Janet Henry is a visual artist based in New York City.
Jerry Gant was an American visual artist, poet, performance artist and educator.
Cicely Cottingham is an American artist who lives and works in West Orange, New Jersey. She has received numerous awards for her paintings and works on paper and is represented in several public collections. Cottingham is a cofounder (1991) of Aljira Design, a design studio and revenue stream through 2009 for the nonprofit art center Aljira, a Center for Contemporary Art in Newark, NJ.
Torkwase Dyson is an interdisciplinary artist based in Beacon, New York, United States. Dyson describes the themes of her work as "architecture, infrastructure, environmental justice, and abstract drawing." Her work is informed by her own theory of Black Compositional Thought. This working term considers how spatial networks—paths, throughways, water, architecture, and geographies—are composed by Black bodies as a means of exploring potential networks for Black liberation. She is represented by Pace Gallery and Richard Gray Gallery.
Letha Wilson is an American artist working in photography and sculpture.
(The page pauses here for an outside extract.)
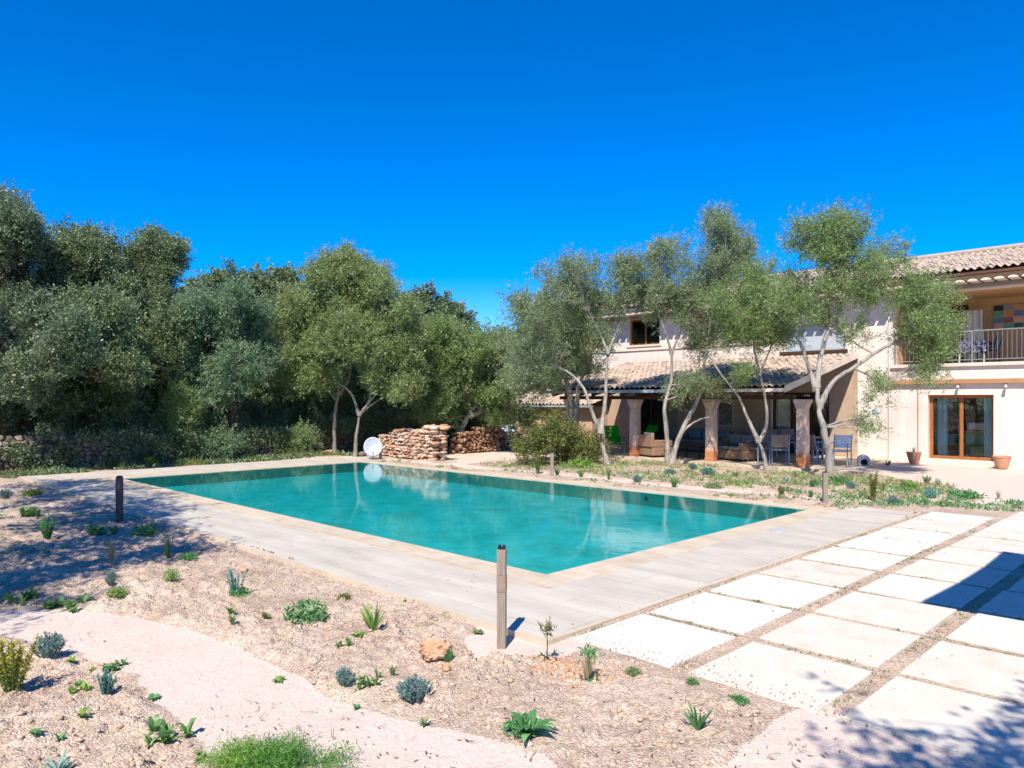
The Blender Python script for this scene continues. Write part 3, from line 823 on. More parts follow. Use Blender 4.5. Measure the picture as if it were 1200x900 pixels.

She received her BFA from Syracuse University and her MFA from Hunter College. She currently lives in Brooklyn, NY. Her work has been exhibited at The Studio Museum in Harlem, Bronx Museum of the Arts, Bemis Center for Contemporary Art, International Center of Photography, and Hauser & Wirth, among others.
Jayson Keeling (1966-2022) was an artist who worked in photography, video, sculpture, and installation. Keeling's work challenges conventional norms surrounding sex, gender, race, and religion. Keeling often reconfigured popular iconography, to explore notions of masculinity, and cultural ritual.
Didier William is a mixed-media painter originally from Port-au-Prince, Haiti. His work incorporates traditions in oil painting, acrylic, collage and printmaking to comment on intersections of identity and culture.
Joiri Minaya is an American multidisciplinary artist of Dominican-descent. She works with digital media, photography, film, performance, sculpture, textiles and painting. Minaya is based in New York City.
Priscila De Carvalho is a Brazilian-born American contemporary artist who is known for paintings, sculptures, murals, site-specific art installations, and permanent public art.
Finnegan Shannon is an American multidisciplinary artist located in Brooklyn, New York, United States. Working primarily on increasing perceptions of accessibility, Finnegan's practice focuses on disability culture in inaccessible spaces. Finnegan is most known for their protest pieces such as art gallery benches criticizing lack of seating and lounges for those who cannot access stairs.
Robert Pruitt is a visual artist from Houston, Texas living in New York City who is known for his figurative drawings and who also works with sculpture, photography, and animation.
Ayana M. Evans is an African-American performance artist and educator based in New York City and an adjunct professor of visual art at Brown University. She also serves as editor-at-large of Cultbytes, an online art publication.
Akintola Hanif is an American photographer based in Newark, New Jersey.